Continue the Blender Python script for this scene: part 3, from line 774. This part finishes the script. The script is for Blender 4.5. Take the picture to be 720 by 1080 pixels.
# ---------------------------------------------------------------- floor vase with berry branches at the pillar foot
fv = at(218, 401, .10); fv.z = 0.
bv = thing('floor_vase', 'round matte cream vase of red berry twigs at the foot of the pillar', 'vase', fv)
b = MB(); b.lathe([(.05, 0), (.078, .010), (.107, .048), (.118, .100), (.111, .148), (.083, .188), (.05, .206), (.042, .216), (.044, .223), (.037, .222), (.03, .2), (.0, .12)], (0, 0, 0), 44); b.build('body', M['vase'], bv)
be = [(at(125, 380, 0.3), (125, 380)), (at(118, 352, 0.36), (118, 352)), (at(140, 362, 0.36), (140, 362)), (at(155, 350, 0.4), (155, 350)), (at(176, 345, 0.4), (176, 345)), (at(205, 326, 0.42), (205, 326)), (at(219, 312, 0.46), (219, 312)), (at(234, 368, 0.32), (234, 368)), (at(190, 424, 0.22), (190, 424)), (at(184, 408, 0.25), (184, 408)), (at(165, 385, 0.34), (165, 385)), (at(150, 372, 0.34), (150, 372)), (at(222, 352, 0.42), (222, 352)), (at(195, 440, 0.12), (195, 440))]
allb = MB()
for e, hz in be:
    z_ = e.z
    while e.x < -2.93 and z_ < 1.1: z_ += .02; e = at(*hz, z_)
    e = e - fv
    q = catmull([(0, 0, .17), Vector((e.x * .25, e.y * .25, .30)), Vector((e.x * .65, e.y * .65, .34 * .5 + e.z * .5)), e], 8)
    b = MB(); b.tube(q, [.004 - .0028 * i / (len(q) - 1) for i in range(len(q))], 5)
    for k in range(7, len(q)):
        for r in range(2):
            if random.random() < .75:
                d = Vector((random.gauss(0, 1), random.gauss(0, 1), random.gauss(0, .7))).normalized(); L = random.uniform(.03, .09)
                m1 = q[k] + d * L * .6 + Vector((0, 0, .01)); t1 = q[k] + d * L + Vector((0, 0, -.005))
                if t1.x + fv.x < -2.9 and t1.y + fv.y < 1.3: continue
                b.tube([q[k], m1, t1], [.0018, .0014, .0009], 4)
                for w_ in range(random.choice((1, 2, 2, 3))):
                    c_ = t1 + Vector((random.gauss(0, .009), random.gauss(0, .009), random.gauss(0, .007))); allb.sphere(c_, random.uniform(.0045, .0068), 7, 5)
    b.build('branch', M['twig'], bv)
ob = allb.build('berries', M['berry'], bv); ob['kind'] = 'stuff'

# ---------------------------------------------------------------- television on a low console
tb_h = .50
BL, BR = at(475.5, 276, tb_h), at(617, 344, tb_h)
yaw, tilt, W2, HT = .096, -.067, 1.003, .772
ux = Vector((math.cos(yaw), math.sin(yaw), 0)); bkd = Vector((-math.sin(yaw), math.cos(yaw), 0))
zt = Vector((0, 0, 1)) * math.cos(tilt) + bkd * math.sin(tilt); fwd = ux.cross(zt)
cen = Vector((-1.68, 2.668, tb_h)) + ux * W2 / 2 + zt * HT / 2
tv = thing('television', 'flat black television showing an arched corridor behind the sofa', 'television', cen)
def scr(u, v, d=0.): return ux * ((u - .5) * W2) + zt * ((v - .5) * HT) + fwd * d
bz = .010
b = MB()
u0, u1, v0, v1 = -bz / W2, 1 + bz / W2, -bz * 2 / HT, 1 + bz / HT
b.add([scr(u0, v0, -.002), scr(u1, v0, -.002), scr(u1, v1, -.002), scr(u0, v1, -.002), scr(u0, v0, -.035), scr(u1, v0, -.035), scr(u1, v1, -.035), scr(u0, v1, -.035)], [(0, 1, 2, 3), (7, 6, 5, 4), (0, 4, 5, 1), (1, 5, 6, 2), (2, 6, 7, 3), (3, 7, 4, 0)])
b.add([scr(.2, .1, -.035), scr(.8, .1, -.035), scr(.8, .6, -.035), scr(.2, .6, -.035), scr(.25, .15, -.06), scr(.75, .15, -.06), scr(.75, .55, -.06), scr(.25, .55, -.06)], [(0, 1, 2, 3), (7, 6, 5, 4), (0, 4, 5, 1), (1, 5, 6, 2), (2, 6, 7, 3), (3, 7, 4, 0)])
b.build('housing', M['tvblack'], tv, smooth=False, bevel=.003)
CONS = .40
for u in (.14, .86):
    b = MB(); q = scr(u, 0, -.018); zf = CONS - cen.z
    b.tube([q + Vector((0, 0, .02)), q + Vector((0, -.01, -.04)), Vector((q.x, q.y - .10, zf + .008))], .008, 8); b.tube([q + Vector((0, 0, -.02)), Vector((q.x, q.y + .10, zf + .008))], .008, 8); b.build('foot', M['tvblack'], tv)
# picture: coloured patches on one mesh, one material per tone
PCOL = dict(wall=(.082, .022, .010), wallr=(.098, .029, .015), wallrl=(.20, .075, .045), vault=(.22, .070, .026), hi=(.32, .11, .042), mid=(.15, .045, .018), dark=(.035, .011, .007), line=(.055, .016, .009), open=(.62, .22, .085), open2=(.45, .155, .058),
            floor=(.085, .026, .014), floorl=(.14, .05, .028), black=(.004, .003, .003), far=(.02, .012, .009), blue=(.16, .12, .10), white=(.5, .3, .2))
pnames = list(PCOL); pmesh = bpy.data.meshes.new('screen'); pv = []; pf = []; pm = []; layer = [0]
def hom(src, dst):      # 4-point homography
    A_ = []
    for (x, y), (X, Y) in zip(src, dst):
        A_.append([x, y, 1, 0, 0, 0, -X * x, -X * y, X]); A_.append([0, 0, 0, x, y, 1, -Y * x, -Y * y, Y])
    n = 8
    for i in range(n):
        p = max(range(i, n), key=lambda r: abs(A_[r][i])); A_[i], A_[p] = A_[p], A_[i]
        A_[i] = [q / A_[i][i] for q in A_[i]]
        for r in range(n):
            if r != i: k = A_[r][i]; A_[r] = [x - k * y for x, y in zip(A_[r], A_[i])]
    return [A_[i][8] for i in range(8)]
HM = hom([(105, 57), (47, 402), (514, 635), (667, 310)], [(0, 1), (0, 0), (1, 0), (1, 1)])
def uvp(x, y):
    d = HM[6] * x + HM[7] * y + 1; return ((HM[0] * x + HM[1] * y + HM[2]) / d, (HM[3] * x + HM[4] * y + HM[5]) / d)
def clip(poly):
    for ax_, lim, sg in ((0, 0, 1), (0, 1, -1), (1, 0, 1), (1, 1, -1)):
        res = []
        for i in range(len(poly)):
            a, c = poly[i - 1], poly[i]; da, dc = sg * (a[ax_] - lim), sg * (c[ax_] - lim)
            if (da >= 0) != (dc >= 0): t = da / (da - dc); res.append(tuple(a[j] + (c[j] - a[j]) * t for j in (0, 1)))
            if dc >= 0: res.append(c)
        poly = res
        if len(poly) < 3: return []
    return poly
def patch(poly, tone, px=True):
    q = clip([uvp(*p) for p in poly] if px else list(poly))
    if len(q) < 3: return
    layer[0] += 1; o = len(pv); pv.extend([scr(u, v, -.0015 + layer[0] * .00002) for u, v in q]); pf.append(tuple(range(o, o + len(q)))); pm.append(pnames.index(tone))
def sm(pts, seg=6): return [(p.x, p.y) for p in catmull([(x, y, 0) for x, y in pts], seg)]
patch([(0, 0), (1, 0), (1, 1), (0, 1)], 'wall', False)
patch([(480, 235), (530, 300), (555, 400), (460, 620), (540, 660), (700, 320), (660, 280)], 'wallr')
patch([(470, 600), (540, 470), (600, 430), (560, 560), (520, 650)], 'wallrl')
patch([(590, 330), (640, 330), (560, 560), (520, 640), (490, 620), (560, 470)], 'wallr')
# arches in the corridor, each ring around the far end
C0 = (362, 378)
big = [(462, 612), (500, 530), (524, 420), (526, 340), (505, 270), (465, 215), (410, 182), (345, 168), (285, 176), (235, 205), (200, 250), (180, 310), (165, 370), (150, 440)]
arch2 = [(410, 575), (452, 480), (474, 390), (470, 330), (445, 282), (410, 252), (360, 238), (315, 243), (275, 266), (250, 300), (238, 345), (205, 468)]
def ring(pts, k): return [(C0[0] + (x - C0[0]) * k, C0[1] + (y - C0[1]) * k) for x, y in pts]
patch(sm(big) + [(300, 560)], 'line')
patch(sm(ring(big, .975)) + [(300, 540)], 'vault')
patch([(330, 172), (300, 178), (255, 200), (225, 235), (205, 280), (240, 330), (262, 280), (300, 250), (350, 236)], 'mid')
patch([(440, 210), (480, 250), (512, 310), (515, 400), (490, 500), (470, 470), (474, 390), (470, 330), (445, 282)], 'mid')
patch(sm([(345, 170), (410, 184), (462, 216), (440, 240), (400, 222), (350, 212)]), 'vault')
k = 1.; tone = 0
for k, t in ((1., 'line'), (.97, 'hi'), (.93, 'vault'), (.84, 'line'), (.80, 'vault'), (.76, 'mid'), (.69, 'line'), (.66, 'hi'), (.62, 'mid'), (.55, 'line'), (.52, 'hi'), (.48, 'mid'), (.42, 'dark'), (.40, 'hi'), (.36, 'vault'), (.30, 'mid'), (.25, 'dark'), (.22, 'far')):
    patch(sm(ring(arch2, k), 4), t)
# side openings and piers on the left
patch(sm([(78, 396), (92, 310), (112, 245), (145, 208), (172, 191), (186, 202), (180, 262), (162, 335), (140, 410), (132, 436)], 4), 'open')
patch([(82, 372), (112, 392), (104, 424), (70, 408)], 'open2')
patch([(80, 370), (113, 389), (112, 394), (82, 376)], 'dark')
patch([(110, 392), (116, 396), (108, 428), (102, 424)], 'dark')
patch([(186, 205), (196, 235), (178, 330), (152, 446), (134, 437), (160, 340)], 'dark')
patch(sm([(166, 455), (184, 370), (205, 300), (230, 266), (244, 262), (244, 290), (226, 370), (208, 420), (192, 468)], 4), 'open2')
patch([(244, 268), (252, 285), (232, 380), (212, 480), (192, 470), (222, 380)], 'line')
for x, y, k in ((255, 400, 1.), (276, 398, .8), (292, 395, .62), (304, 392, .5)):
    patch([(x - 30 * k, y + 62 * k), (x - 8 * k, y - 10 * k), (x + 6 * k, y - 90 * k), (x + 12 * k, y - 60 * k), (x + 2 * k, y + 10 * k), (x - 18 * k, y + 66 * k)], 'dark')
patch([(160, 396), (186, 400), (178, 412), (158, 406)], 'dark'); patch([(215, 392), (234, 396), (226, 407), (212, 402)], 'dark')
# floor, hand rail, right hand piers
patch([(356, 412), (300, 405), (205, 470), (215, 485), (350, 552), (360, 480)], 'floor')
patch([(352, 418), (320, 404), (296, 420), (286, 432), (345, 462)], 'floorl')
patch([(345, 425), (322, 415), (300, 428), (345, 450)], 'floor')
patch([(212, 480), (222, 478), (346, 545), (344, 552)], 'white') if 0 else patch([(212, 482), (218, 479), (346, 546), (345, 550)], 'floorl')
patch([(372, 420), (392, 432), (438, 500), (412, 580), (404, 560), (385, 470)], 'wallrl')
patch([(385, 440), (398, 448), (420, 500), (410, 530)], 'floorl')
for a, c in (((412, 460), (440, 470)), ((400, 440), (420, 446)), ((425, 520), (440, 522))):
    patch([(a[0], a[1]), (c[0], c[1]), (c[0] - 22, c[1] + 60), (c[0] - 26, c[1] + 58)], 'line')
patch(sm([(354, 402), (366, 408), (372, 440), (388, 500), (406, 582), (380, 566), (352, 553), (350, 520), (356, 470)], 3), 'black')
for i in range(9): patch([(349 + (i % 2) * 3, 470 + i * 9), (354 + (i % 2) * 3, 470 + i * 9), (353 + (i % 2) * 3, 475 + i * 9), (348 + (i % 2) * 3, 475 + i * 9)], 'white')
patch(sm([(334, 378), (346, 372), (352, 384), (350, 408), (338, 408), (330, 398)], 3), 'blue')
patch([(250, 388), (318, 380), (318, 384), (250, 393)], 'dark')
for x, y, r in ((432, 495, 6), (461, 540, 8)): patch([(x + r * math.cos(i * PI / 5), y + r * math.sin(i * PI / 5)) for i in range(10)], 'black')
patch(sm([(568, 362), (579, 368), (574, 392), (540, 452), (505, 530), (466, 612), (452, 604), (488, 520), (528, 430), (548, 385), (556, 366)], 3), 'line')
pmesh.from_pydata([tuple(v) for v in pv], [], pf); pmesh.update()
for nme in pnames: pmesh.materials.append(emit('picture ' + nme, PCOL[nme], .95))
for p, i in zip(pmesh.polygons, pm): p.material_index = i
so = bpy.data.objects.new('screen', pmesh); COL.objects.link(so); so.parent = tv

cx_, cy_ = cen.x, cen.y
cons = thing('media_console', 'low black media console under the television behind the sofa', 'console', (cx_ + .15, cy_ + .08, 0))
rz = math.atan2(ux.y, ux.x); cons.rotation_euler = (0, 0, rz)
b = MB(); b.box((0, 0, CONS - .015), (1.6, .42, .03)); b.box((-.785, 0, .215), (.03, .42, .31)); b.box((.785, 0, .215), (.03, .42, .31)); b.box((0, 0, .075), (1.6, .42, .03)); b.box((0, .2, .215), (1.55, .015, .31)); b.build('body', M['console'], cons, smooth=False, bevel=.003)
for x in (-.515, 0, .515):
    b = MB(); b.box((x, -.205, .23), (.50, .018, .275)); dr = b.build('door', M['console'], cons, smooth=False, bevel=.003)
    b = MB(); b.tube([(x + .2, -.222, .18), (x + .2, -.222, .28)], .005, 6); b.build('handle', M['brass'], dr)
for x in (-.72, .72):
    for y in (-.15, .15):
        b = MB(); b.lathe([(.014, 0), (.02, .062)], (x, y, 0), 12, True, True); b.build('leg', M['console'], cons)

◆ ◆ ◆ ◆

◆ **To do**:
Pull every line containing "picture" from the material above.

◆ **Result of the exercise**:
Continue the Blender Python script for this scene: part 3, from line 774. This part finishes the script. The script is for Blender 4.5. Take the picture to be 720 by 1080 pixels.
# picture: coloured patches on one mesh, one material per tone
for nme in pnames: pmesh.materials.append(emit('picture ' + nme, PCOL[nme], .95))